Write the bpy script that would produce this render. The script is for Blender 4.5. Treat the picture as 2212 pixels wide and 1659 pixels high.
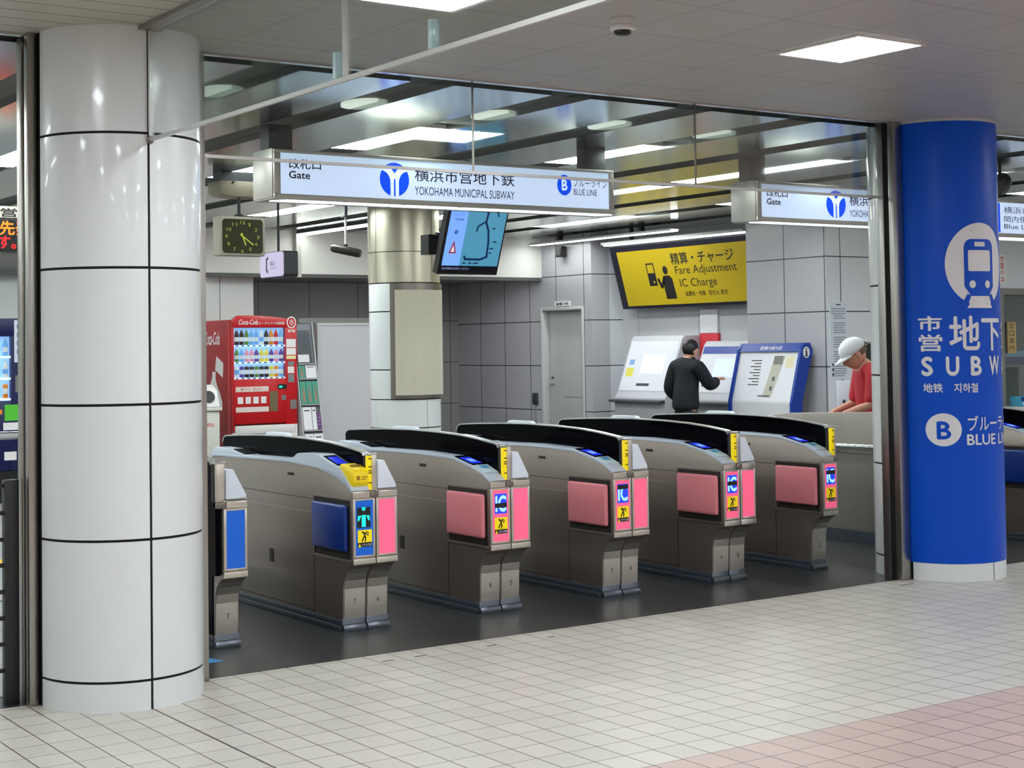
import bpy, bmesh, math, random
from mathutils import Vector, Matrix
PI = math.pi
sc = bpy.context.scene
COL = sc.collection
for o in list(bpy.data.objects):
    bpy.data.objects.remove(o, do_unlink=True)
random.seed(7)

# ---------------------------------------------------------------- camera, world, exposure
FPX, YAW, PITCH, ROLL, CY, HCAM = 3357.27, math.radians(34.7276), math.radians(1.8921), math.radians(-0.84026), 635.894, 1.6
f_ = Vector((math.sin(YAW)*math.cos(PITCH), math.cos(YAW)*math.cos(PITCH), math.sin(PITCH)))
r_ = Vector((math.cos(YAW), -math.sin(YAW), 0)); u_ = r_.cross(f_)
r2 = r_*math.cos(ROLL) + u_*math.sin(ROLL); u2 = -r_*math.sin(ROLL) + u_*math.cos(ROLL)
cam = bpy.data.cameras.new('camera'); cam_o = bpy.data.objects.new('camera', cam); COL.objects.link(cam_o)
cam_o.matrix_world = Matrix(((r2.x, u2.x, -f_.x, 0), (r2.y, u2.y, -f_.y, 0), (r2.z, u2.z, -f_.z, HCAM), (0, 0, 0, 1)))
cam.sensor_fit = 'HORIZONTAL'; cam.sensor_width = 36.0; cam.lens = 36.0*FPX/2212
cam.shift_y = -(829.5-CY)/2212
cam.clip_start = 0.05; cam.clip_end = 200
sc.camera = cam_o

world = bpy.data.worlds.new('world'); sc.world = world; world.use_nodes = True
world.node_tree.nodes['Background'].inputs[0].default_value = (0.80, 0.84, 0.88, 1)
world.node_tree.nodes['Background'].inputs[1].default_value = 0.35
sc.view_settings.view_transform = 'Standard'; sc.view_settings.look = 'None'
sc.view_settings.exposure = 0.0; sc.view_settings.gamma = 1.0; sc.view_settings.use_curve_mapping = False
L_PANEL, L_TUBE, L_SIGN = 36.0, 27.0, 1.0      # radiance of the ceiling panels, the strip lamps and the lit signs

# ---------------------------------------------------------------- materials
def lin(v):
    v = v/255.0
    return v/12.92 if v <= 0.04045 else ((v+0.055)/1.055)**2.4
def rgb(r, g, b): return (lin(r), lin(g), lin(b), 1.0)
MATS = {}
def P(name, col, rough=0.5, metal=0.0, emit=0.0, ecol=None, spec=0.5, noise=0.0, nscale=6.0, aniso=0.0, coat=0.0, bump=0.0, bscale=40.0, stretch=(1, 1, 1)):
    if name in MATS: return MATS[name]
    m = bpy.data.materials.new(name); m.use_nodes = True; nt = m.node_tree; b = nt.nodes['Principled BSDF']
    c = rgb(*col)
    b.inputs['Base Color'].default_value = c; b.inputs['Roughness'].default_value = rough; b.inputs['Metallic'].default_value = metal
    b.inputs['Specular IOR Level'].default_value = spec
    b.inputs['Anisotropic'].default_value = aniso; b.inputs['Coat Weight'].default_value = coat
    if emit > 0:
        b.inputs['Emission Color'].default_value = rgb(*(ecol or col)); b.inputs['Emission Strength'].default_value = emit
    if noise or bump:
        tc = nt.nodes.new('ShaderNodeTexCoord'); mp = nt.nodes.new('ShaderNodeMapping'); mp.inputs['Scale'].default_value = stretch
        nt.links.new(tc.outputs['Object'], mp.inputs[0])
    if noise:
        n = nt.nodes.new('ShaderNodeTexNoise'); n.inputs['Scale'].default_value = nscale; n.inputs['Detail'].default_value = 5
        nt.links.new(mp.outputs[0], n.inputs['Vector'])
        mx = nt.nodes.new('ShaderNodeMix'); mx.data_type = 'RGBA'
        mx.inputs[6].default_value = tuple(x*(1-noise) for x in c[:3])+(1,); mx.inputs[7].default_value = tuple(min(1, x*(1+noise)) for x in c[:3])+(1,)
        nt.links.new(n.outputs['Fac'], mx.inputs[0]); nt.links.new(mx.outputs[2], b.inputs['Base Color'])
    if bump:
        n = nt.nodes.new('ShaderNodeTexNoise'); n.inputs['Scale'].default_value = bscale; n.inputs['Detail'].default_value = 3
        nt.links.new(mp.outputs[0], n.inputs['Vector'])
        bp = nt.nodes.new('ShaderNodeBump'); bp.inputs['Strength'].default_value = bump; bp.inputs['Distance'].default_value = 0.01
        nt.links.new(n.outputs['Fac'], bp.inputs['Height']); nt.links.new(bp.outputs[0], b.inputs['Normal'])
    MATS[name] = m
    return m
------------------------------
- EXERCISE DESCRIPTION -
Print each line of the material above exactly, with the pictures removed from your copy.

- ANSWER TO THE PROBLEM -
Write the bpy script that would produce this render. The script is for Blender 4.5. Treat the picture as 2212 pixels wide and 1659 pixels high.
import bpy, bmesh, math, random
from mathutils import Vector, Matrix
PI = math.pi
sc = bpy.context.scene
COL = sc.collection
for o in list(bpy.data.objects):
    bpy.data.objects.remove(o, do_unlink=True)
random.seed(7)

# ---------------------------------------------------------------- camera, world, exposure
FPX, YAW, PITCH, ROLL, CY, HCAM = 3357.27, math.radians(34.7276), math.radians(1.8921), math.radians(-0.84026), 635.894, 1.6
f_ = Vector((math.sin(YAW)*math.cos(PITCH), math.cos(YAW)*math.cos(PITCH), math.sin(PITCH)))
r_ = Vector((math.cos(YAW), -math.sin(YAW), 0)); u_ = r_.cross(f_)
r2 = r_*math.cos(ROLL) + u_*math.sin(ROLL); u2 = -r_*math.sin(ROLL) + u_*math.cos(ROLL)
cam = bpy.data.cameras.new('camera'); cam_o = bpy.data.objects.new('camera', cam); COL.objects.link(cam_o)
cam_o.matrix_world = Matrix(((r2.x, u2.x, -f_.x, 0), (r2.y, u2.y, -f_.y, 0), (r2.z, u2.z, -f_.z, HCAM), (0, 0, 0, 1)))
cam.sensor_fit = 'HORIZONTAL'; cam.sensor_width = 36.0; cam.lens = 36.0*FPX/2212
cam.shift_y = -(829.5-CY)/2212
cam.clip_start = 0.05; cam.clip_end = 200
sc.camera = cam_o

world = bpy.data.worlds.new('world'); sc.world = world; world.use_nodes = True
world.node_tree.nodes['Background'].inputs[0].default_value = (0.80, 0.84, 0.88, 1)
world.node_tree.nodes['Background'].inputs[1].default_value = 0.35
sc.view_settings.view_transform = 'Standard'; sc.view_settings.look = 'None'
sc.view_settings.exposure = 0.0; sc.view_settings.gamma = 1.0; sc.view_settings.use_curve_mapping = False
L_PANEL, L_TUBE, L_SIGN = 36.0, 27.0, 1.0      # radiance of the ceiling panels, the strip lamps and the lit signs

# ---------------------------------------------------------------- materials
def lin(v):
    v = v/255.0
    return v/12.92 if v <= 0.04045 else ((v+0.055)/1.055)**2.4
def rgb(r, g, b): return (lin(r), lin(g), lin(b), 1.0)
MATS = {}
def P(name, col, rough=0.5, metal=0.0, emit=0.0, ecol=None, spec=0.5, noise=0.0, nscale=6.0, aniso=0.0, coat=0.0, bump=0.0, bscale=40.0, stretch=(1, 1, 1)):
    if name in MATS: return MATS[name]
    m = bpy.data.materials.new(name); m.use_nodes = True; nt = m.node_tree; b = nt.nodes['Principled BSDF']
    c = rgb(*col)
    b.inputs['Base Color'].default_value = c; b.inputs['Roughness'].default_value = rough; b.inputs['Metallic'].default_value = metal
    b.inputs['Specular IOR Level'].default_value = spec
    b.inputs['Anisotropic'].default_value = aniso; b.inputs['Coat Weight'].default_value = coat
    if emit > 0:
        b.inputs['Emission Color'].default_value = rgb(*(ecol or col)); b.inputs['Emission Strength'].default_value = emit
    if noise or bump:
        tc = nt.nodes.new('ShaderNodeTexCoord'); mp = nt.nodes.new('ShaderNodeMapping'); mp.inputs['Scale'].default_value = stretch
        nt.links.new(tc.outputs['Object'], mp.inputs[0])
    if noise:
        n = nt.nodes.new('ShaderNodeTexNoise'); n.inputs['Scale'].default_value = nscale; n.inputs['Detail'].default_value = 5
        nt.links.new(mp.outputs[0], n.inputs['Vector'])
        mx = nt.nodes.new('ShaderNodeMix'); mx.data_type = 'RGBA'
        mx.inputs[6].default_value = tuple(x*(1-noise) for x in c[:3])+(1,); mx.inputs[7].default_value = tuple(min(1, x*(1+noise)) for x in c[:3])+(1,)
        nt.links.new(n.outputs['Fac'], mx.inputs[0]); nt.links.new(mx.outputs[2], b.inputs['Base Color'])
    if bump:
        n = nt.nodes.new('ShaderNodeTexNoise'); n.inputs['Scale'].default_value = bscale; n.inputs['Detail'].default_value = 3
        nt.links.new(mp.outputs[0], n.inputs['Vector'])
        bp = nt.nodes.new('ShaderNodeBump'); bp.inputs['Strength'].default_value = bump; bp.inputs['Distance'].default_value = 0.01
        nt.links.new(n.outputs['Fac'], bp.inputs['Height']); nt.links.new(bp.outputs[0], b.inputs['Normal'])
    MATS[name] = m
    return m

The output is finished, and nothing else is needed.